[Prompt]
Go through the listing and copy every line word for word.

[Data provided]

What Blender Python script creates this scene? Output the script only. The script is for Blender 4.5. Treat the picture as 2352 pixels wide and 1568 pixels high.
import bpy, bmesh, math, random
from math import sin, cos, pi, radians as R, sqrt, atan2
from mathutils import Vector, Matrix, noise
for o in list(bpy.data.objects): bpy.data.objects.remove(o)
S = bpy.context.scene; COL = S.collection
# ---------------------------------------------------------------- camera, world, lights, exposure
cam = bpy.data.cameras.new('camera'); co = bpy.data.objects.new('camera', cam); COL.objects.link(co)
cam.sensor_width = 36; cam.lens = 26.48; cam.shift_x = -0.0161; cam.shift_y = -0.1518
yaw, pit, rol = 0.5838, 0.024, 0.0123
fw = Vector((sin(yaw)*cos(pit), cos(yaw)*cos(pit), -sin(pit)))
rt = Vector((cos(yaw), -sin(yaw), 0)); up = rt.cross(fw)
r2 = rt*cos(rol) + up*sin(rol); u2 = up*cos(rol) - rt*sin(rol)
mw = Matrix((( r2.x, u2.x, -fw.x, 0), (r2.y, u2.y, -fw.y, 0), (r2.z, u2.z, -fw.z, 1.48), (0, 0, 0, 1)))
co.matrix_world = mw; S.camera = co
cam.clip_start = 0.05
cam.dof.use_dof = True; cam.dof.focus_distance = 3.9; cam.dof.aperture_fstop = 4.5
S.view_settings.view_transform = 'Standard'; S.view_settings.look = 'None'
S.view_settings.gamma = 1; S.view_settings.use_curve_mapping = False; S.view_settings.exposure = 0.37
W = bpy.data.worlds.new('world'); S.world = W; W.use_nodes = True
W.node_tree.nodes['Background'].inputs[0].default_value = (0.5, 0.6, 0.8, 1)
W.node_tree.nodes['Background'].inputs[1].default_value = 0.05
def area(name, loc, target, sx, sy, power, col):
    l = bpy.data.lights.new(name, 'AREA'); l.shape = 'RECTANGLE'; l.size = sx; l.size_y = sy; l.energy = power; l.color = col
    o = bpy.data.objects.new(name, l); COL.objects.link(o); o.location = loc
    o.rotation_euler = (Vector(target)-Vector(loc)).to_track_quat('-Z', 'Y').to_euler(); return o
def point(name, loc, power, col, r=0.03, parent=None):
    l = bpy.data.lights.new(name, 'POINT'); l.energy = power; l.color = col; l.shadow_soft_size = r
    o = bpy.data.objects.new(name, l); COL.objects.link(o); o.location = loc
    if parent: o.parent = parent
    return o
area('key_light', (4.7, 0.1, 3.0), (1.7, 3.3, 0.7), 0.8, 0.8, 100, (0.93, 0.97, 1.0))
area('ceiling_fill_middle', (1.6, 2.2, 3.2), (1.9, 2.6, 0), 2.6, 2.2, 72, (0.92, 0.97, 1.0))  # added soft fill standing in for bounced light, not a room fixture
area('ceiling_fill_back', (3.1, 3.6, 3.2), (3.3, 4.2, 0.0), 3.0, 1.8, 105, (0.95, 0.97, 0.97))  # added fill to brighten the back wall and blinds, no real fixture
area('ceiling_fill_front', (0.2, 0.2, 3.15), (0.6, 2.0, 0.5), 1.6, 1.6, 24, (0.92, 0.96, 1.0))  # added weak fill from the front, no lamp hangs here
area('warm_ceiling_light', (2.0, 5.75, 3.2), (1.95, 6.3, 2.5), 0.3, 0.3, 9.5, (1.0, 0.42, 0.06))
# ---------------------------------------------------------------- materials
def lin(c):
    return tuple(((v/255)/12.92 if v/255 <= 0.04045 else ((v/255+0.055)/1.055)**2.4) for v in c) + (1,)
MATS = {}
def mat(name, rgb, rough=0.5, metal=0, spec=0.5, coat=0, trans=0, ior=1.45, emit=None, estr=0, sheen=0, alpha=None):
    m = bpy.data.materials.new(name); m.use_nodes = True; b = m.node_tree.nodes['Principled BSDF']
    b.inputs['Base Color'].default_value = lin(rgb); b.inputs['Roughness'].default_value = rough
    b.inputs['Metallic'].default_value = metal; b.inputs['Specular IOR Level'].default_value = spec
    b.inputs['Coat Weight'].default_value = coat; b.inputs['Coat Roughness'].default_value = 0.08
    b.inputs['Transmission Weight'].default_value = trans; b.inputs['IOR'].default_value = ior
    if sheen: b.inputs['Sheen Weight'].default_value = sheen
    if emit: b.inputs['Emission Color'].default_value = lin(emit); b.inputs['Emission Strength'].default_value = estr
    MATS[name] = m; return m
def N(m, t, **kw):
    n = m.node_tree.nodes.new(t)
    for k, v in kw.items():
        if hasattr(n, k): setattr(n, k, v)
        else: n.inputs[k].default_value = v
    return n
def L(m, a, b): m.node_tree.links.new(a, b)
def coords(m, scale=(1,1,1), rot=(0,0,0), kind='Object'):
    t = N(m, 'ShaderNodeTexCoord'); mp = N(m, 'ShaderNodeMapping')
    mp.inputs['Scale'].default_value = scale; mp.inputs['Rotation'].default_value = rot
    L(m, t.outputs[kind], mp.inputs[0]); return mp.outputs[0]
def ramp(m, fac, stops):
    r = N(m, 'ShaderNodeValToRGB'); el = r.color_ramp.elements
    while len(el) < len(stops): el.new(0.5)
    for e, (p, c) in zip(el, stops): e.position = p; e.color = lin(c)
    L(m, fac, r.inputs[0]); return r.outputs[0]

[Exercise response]
What Blender Python script creates this scene? Output the script only. The script is for Blender 4.5. Treat the picture as 2352 pixels wide and 1568 pixels high.
import bpy, bmesh, math, random
from math import sin, cos, pi, radians as R, sqrt, atan2
from mathutils import Vector, Matrix, noise
for o in list(bpy.data.objects): bpy.data.objects.remove(o)
S = bpy.context.scene; COL = S.collection
# ---------------------------------------------------------------- camera, world, lights, exposure
cam = bpy.data.cameras.new('camera'); co = bpy.data.objects.new('camera', cam); COL.objects.link(co)
cam.sensor_width = 36; cam.lens = 26.48; cam.shift_x = -0.0161; cam.shift_y = -0.1518
yaw, pit, rol = 0.5838, 0.024, 0.0123
fw = Vector((sin(yaw)*cos(pit), cos(yaw)*cos(pit), -sin(pit)))
rt = Vector((cos(yaw), -sin(yaw), 0)); up = rt.cross(fw)
r2 = rt*cos(rol) + up*sin(rol); u2 = up*cos(rol) - rt*sin(rol)
mw = Matrix((( r2.x, u2.x, -fw.x, 0), (r2.y, u2.y, -fw.y, 0), (r2.z, u2.z, -fw.z, 1.48), (0, 0, 0, 1)))
co.matrix_world = mw; S.camera = co
cam.clip_start = 0.05
cam.dof.use_dof = True; cam.dof.focus_distance = 3.9; cam.dof.aperture_fstop = 4.5
S.view_settings.view_transform = 'Standard'; S.view_settings.look = 'None'
S.view_settings.gamma = 1; S.view_settings.use_curve_mapping = False; S.view_settings.exposure = 0.37
W = bpy.data.worlds.new('world'); S.world = W; W.use_nodes = True
W.node_tree.nodes['Background'].inputs[0].default_value = (0.5, 0.6, 0.8, 1)
W.node_tree.nodes['Background'].inputs[1].default_value = 0.05
def area(name, loc, target, sx, sy, power, col):
    l = bpy.data.lights.new(name, 'AREA'); l.shape = 'RECTANGLE'; l.size = sx; l.size_y = sy; l.energy = power; l.color = col
    o = bpy.data.objects.new(name, l); COL.objects.link(o); o.location = loc
    o.rotation_euler = (Vector(target)-Vector(loc)).to_track_quat('-Z', 'Y').to_euler(); return o
def point(name, loc, power, col, r=0.03, parent=None):
    l = bpy.data.lights.new(name, 'POINT'); l.energy = power; l.color = col; l.shadow_soft_size = r
    o = bpy.data.objects.new(name, l); COL.objects.link(o); o.location = loc
    if parent: o.parent = parent
    return o
area('key_light', (4.7, 0.1, 3.0), (1.7, 3.3, 0.7), 0.8, 0.8, 100, (0.93, 0.97, 1.0))
area('ceiling_fill_middle', (1.6, 2.2, 3.2), (1.9, 2.6, 0), 2.6, 2.2, 72, (0.92, 0.97, 1.0))  # added soft fill standing in for bounced light, not a room fixture
area('ceiling_fill_back', (3.1, 3.6, 3.2), (3.3, 4.2, 0.0), 3.0, 1.8, 105, (0.95, 0.97, 0.97))  # added fill to brighten the back wall and blinds, no real fixture
area('ceiling_fill_front', (0.2, 0.2, 3.15), (0.6, 2.0, 0.5), 1.6, 1.6, 24, (0.92, 0.96, 1.0))  # added weak fill from the front, no lamp hangs here
area('warm_ceiling_light', (2.0, 5.75, 3.2), (1.95, 6.3, 2.5), 0.3, 0.3, 9.5, (1.0, 0.42, 0.06))
# ---------------------------------------------------------------- materials
def lin(c):
    return tuple(((v/255)/12.92 if v/255 <= 0.04045 else ((v/255+0.055)/1.055)**2.4) for v in c) + (1,)
MATS = {}
def mat(name, rgb, rough=0.5, metal=0, spec=0.5, coat=0, trans=0, ior=1.45, emit=None, estr=0, sheen=0, alpha=None):
    m = bpy.data.materials.new(name); m.use_nodes = True; b = m.node_tree.nodes['Principled BSDF']
    b.inputs['Base Color'].default_value = lin(rgb); b.inputs['Roughness'].default_value = rough
    b.inputs['Metallic'].default_value = metal; b.inputs['Specular IOR Level'].default_value = spec
    b.inputs['Coat Weight'].default_value = coat; b.inputs['Coat Roughness'].default_value = 0.08
    b.inputs['Transmission Weight'].default_value = trans; b.inputs['IOR'].default_value = ior
    if sheen: b.inputs['Sheen Weight'].default_value = sheen
    if emit: b.inputs['Emission Color'].default_value = lin(emit); b.inputs['Emission Strength'].default_value = estr
    MATS[name] = m; return m
def N(m, t, **kw):
    n = m.node_tree.nodes.new(t)
    for k, v in kw.items():
        if hasattr(n, k): setattr(n, k, v)
        else: n.inputs[k].default_value = v
    return n
def L(m, a, b): m.node_tree.links.new(a, b)
def coords(m, scale=(1,1,1), rot=(0,0,0), kind='Object'):
    t = N(m, 'ShaderNodeTexCoord'); mp = N(m, 'ShaderNodeMapping')
    mp.inputs['Scale'].default_value = scale; mp.inputs['Rotation'].default_value = rot
    L(m, t.outputs[kind], mp.inputs[0]); return mp.outputs[0]
def ramp(m, fac, stops):
    r = N(m, 'ShaderNodeValToRGB'); el = r.color_ramp.elements
    while len(el) < len(stops): el.new(0.5)
    for e, (p, c) in zip(el, stops): e.position = p; e.color = lin(c)
    L(m, fac, r.inputs[0]); return r.outputs[0]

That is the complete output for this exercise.